Nous assistons actuellement dans l’Église au développement d’un phénomène nouveau, assez important pour que nous lui consacrions quelques lignes. Je veux parler du réveil charismatique, Tout réveil est un sujet de joie pour l’Église. Nous ne pouvons que nous réjouir de la plus grande ferveur spirituelle qui anime certaines personnes entrées dans ce réveil. Par son moyen, nous avons aussi eu le privilège d’être renouvelés.
Toutefois, en considérant les choses de plus près, nous ne pouvons pas manquer d’être surpris par ce que nous découvrons,. Souvent cette ouverture aux choses de Dieu a avorté, Le feu allumé lors de la nouvelle rencontre avec le Seigneur s’est bien vite éteint. Pourquoi? Parce que ce réveil n’est, en général, pas accompagné de l’enseignement édificateur qui doit être diffusé par les églises. Comment alors expliquer que des personnes, soi-disant baptisées du Saint-Esprit depuis des années, persistent dans des théologies non-scripturaires ou acceptent des compromis dans leur vie.
L’étude de l’origine de ce réveil parmi les milieux catholiques américains apporte une explication à ces questions. Nous trouvons l’historique de ce mouvement dans le livre intitulé « Le retour de l’Esprit » , de K. et D. Ranaghan. Ce livre nous apprend que les premières manifestations de l’Esprit dans les milieux catholiques sont apparues en janvier 1967, à la suite d’une soirée qui a réuni quelques membres de la Faculté de l’Université de Duquesne à Pittsburgh et un groupe de prière pentecôtiste. Ces étudiants étaient assoiffés et aspiraient à une vie spirituelle plus féconde. Les pentecôtistes, selon leur habitude, pour répondre au souhait de leurs interlocuteurs, leur ont spontanément imposé les mains sans s’assurer de l’orthodoxie de leur foi et sans leur enseigner tout le conseil de Dieu. Ces étudiants auraient reçu l’Esprit. Mais, en fait, quel Esprit? C’était l’Esprit qui, plus tard, leur a révélé que « rien (de ce qu’ils apprirent) n’était en contradiction avec l’enseignement de l’Église (romaine). »

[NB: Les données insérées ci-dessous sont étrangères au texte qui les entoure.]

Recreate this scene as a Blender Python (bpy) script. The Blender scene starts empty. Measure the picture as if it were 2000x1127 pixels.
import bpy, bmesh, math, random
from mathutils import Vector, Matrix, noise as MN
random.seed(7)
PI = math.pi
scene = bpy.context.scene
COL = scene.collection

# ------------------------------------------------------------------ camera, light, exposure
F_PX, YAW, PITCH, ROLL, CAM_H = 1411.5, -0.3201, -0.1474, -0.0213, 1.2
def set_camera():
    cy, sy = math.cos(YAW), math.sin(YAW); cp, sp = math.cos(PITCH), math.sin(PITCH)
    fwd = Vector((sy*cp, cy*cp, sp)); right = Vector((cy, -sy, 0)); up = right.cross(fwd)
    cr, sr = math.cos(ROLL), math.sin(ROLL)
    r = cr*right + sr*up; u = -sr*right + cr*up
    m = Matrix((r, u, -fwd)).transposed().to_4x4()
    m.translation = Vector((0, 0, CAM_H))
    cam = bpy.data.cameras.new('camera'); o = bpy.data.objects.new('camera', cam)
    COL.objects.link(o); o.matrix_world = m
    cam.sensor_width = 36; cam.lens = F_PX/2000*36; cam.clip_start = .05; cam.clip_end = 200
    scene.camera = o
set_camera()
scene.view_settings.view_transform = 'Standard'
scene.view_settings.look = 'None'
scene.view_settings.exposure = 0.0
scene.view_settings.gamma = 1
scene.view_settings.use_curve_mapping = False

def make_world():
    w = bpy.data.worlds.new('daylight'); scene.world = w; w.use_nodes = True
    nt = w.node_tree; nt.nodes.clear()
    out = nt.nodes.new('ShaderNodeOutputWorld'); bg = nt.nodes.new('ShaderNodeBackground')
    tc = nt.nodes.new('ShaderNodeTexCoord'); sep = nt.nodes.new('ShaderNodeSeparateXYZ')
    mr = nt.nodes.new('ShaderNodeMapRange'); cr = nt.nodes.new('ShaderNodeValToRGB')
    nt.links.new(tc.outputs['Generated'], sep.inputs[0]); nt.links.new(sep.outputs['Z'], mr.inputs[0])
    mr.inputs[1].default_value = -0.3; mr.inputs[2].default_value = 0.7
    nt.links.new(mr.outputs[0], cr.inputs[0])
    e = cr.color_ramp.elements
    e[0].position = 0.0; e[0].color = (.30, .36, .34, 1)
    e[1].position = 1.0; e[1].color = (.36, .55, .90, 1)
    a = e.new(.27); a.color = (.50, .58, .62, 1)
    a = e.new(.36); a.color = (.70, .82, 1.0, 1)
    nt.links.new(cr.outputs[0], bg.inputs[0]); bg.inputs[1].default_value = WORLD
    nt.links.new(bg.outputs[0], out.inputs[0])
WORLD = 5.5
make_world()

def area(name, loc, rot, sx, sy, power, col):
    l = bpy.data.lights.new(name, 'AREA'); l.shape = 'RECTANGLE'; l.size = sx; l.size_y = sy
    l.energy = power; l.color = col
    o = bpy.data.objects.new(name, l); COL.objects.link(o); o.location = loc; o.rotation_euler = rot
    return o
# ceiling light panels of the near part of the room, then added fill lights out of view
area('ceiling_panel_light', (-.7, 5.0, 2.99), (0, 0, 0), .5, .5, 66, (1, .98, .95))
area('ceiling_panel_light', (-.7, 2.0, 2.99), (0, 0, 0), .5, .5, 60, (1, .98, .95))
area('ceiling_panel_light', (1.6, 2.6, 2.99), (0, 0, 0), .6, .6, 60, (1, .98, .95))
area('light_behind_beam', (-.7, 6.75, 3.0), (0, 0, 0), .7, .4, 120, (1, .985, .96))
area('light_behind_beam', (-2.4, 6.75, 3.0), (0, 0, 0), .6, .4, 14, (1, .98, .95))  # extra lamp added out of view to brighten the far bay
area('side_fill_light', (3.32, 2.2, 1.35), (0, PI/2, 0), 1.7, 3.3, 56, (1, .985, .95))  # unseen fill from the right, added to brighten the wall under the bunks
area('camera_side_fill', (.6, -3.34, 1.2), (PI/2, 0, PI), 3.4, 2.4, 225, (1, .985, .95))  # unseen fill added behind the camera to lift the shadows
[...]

« Le mouvement pentecôtiste n’a ni séparé, ni exclu les catholiques de leur Église. Bien plus, il a renouvelé leur amour de l’Église et a édifié une foi vivante en la communauté catholique[47]. »
Voici les témoignages de trois personnes qui ont reçu cette bénédiction :
« Le baptême dans le Saint-Esprit ouvre mon cœur davantage aux autres. Souvent, ces derniers temps, surtout à la messe ou à la chapelle, mon cœur s’est mis à battre très fort… La mère de Dieu est devenue plus proche[48]… »
« L’Esprit a approfondi tous les aspects de mon expérience religieuse. J’ai trouvé dans les sacrements, particulièrement la pénitence et l’eucharistie, un niveau de signification nouveau. J’en suis arrivé à une compréhension plus profonde de l’eucharistie en tant que sacrifice et je suis revenu aux confessions fréquentes, alors qu’auparavant je mettais en doute qu’elles puissent me corriger[49]. »
« Comme l’ont découvert un grand nombre de nos amis, l’Esprit Saint a renouvelé notre amour pour l’Église… Les dévotions traditionnelles, comme les dévotions mariales se sont chargées pour nous de signification (et je suis l’un de ceux qui laissaient complètement Marie dans l’ombre il y a quelques années[50]). »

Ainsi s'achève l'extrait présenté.